Scene script records
################

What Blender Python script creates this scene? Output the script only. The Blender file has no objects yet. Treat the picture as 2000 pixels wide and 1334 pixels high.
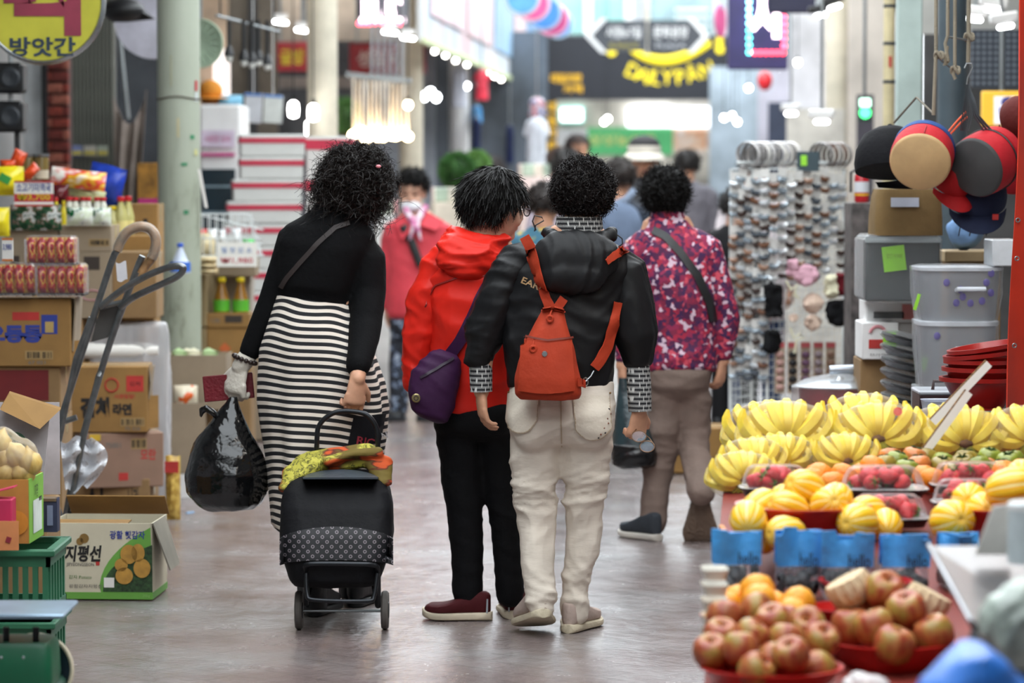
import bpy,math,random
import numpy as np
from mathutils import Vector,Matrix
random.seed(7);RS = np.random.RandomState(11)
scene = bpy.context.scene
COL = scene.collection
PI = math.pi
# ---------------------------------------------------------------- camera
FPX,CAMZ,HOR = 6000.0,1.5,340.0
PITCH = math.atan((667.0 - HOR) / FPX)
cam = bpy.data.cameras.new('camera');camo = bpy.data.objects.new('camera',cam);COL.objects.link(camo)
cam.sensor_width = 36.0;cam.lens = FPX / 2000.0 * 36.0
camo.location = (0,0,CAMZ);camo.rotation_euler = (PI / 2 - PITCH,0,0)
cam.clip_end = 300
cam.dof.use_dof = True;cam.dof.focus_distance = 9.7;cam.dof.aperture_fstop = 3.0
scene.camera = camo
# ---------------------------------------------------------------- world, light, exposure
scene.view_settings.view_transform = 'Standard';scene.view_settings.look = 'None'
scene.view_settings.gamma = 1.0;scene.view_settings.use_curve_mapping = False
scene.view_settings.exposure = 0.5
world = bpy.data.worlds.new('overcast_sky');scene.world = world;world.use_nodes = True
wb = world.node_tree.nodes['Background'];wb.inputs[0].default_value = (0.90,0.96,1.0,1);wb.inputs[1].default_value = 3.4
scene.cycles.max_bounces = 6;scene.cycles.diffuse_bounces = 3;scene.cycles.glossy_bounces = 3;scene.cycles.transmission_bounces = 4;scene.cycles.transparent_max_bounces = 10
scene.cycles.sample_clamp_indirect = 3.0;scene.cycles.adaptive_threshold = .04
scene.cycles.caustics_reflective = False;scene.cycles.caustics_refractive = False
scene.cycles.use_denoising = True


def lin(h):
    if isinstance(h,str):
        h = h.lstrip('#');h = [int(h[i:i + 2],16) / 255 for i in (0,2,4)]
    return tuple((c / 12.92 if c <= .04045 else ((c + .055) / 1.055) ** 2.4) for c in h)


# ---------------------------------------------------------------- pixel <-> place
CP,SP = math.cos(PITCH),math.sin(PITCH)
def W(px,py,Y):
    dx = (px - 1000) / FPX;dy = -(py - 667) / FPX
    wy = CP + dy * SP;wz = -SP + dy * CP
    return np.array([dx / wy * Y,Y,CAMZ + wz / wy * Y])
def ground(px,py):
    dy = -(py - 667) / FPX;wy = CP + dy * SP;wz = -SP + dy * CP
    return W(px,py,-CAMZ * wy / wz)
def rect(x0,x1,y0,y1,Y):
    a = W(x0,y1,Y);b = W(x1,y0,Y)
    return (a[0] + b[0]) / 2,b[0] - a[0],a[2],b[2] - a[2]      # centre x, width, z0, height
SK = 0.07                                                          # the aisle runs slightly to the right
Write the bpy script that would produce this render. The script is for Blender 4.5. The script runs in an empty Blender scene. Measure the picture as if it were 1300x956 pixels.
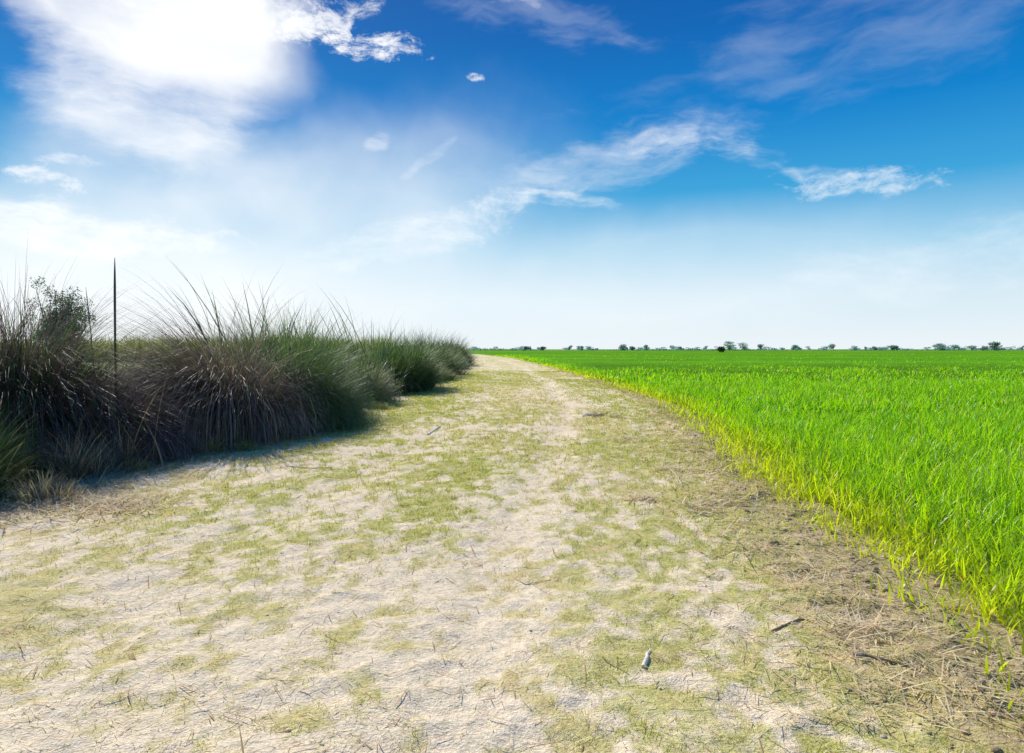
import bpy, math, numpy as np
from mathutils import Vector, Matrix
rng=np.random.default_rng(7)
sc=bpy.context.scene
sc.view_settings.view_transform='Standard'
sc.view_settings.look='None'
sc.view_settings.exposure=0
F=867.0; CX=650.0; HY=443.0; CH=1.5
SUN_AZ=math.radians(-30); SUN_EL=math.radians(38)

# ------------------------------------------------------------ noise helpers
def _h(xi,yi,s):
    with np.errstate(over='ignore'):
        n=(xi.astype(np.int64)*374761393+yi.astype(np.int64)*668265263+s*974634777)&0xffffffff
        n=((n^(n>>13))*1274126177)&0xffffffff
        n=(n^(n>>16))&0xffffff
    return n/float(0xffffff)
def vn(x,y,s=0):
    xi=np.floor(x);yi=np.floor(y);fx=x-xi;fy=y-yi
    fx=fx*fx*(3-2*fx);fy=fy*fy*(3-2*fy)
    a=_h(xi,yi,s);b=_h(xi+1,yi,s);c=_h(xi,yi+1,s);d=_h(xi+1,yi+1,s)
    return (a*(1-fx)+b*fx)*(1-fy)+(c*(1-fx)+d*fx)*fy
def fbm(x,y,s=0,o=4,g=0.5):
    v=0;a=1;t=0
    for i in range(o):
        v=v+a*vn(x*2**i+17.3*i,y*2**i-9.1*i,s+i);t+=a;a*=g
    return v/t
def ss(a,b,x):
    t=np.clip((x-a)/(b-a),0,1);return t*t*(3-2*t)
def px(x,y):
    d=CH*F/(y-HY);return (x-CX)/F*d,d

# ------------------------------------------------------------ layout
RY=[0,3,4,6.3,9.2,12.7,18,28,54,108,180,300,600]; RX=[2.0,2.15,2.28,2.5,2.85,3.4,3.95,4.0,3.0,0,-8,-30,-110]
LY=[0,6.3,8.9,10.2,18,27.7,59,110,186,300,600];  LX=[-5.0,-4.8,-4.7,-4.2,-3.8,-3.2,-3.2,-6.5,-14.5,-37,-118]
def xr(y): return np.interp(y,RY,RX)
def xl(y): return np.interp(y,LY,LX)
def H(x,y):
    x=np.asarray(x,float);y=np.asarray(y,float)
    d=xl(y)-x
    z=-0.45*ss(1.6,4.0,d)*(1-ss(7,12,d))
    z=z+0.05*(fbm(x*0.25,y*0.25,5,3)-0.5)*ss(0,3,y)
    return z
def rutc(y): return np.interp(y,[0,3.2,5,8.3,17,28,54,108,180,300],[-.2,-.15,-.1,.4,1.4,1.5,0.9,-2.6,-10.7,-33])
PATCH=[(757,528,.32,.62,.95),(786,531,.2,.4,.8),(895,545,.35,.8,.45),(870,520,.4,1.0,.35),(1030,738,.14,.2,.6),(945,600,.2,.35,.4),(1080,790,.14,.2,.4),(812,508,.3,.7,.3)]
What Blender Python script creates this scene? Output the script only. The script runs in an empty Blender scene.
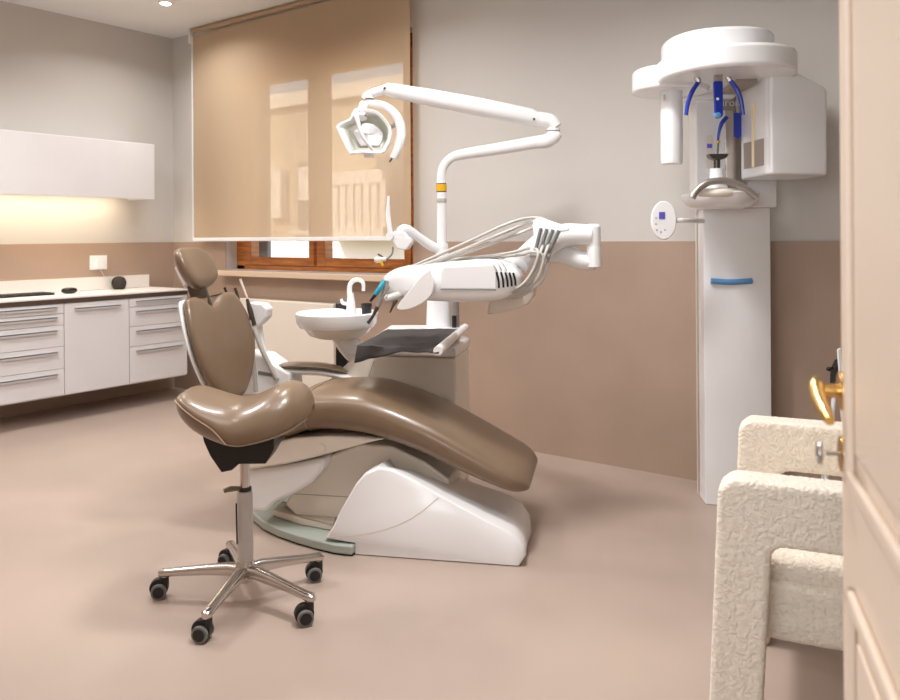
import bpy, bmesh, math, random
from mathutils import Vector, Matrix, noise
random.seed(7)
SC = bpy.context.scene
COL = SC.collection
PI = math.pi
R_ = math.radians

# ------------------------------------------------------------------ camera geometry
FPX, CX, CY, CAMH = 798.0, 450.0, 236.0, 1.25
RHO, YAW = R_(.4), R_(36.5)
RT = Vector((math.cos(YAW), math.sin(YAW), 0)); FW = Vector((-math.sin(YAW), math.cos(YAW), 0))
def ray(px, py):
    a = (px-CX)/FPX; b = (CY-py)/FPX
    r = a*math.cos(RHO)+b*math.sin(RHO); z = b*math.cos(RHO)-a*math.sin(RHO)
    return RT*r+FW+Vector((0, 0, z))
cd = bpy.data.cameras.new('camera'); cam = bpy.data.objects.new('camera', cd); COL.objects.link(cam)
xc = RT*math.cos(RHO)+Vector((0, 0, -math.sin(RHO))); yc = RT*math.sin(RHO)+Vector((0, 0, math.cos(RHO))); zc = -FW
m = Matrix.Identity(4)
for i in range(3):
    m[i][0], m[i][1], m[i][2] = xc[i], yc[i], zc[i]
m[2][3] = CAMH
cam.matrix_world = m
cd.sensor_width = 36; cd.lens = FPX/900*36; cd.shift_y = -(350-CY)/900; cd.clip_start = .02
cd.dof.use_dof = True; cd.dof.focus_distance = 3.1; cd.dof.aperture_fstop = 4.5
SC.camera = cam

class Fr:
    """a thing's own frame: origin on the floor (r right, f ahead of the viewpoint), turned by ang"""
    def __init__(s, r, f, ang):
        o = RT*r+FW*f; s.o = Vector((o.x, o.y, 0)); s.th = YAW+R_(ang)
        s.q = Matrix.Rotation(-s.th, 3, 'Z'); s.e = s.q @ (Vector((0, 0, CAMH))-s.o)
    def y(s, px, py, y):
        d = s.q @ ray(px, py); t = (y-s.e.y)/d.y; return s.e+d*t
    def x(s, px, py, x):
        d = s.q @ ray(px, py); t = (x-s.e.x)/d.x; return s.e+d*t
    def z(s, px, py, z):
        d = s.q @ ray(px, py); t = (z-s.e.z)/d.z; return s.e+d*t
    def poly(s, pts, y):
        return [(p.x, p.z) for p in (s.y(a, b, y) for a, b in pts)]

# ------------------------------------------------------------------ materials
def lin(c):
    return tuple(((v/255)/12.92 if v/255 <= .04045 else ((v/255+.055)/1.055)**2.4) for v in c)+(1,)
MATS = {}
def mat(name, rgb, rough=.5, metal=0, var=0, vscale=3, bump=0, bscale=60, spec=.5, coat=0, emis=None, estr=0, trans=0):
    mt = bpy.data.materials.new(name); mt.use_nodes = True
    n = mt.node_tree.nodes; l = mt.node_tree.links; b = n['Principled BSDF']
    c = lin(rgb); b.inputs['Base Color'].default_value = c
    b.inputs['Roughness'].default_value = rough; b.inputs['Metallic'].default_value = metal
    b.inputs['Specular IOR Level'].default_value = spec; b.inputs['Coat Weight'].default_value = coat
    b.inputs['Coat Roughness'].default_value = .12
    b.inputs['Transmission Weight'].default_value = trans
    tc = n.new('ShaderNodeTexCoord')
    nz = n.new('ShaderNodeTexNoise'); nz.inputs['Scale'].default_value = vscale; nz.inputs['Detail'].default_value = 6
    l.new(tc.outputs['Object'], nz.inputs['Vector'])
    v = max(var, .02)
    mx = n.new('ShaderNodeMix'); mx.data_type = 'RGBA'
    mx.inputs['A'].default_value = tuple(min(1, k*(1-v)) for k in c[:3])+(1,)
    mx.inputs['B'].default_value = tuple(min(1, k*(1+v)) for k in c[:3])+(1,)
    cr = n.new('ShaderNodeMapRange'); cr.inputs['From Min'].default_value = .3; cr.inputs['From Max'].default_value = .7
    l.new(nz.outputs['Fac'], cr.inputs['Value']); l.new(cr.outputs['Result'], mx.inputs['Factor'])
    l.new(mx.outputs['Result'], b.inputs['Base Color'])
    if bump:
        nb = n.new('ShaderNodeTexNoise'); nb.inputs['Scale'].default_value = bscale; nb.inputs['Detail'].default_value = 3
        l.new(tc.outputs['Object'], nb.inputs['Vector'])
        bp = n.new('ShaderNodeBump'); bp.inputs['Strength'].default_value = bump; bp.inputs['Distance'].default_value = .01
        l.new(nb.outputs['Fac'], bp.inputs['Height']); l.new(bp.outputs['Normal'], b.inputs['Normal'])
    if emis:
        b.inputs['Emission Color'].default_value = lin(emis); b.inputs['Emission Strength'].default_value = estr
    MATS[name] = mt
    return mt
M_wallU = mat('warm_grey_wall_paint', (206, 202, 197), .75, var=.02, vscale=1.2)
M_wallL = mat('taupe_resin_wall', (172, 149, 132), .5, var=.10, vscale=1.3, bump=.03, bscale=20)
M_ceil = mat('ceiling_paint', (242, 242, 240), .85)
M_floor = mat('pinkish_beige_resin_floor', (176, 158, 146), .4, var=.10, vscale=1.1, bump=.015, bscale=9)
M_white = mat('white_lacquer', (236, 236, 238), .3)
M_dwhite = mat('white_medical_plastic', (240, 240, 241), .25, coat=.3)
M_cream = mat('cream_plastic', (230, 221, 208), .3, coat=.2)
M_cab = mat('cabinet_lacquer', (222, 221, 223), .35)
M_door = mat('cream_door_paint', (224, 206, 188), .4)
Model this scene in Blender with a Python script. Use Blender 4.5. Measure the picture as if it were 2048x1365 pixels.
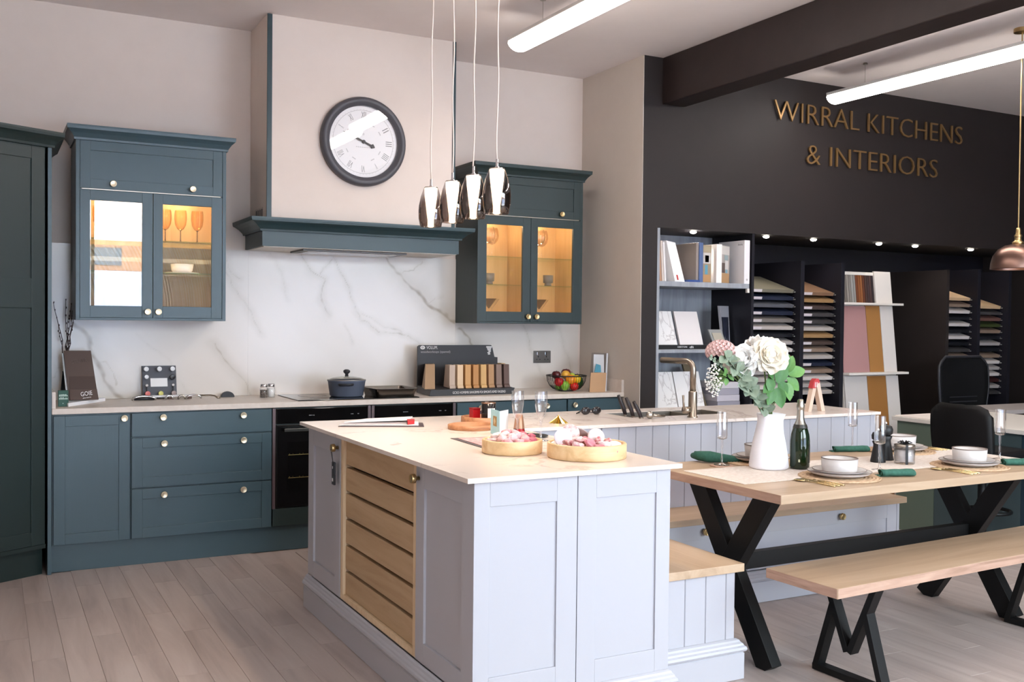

################

- Stated task -
Copy each line in the data that holds the word "creates".

- Correct result -
What Blender Python script creates this scene? Output the script only. The Blender file has no objects yet. Treat the picture as 2000 pixels wide and 1334 pixels high.
What Blender Python script creates this scene? Output the script only. The script runs in an empty Blender scene.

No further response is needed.